Winner of the 2009 Motherwell Prize
Let us declare that one of the tasks of poetry is to linguisticate—to create refulgent and extraordinary language-worlds and rule over them with wit and felicity. This is the achievement of the luminous, quick-hearted, luscious poems in Liz Young’s brilliant debut volume. It is an enormous achievement—the creation of language-lavish landscapes in which the imagination is never exhausted. This volume is a guide to alternative word-worlds—it is their index. those who read those worlds will learn a great deal about this one—and the next.
—Lyn Hejinian
An exuberant skeptic, Elizabeth Marie Young writes in the infidel hope that writing itself can create worlds. These hilariously erudite prose poems are cosmologies—miniature, ever-expanding universes crammed with over-active particulars. They are interactive environments, kaleidoscopic and incorrigibly changeable, in which competing impulses toward cerebral austerity and luxuriant beauty battle it out.
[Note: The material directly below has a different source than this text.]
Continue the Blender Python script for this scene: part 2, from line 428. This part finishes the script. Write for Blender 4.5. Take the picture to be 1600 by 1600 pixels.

These poems crystallize into radiant geometries even as they threaten to self-destruct: distinctly utopian, pulsing with the defiant exuberance of drag and disco and steeped in the lemonade oceans of Charles Fourier. Antiquity lingers as a locus of incomprehensibility, startling us into novelty. Elizabeth Marie Young coins new myths, drawing in classical material only to see how it looks wrestling in the mud with surfers, yogis, and cyborgs.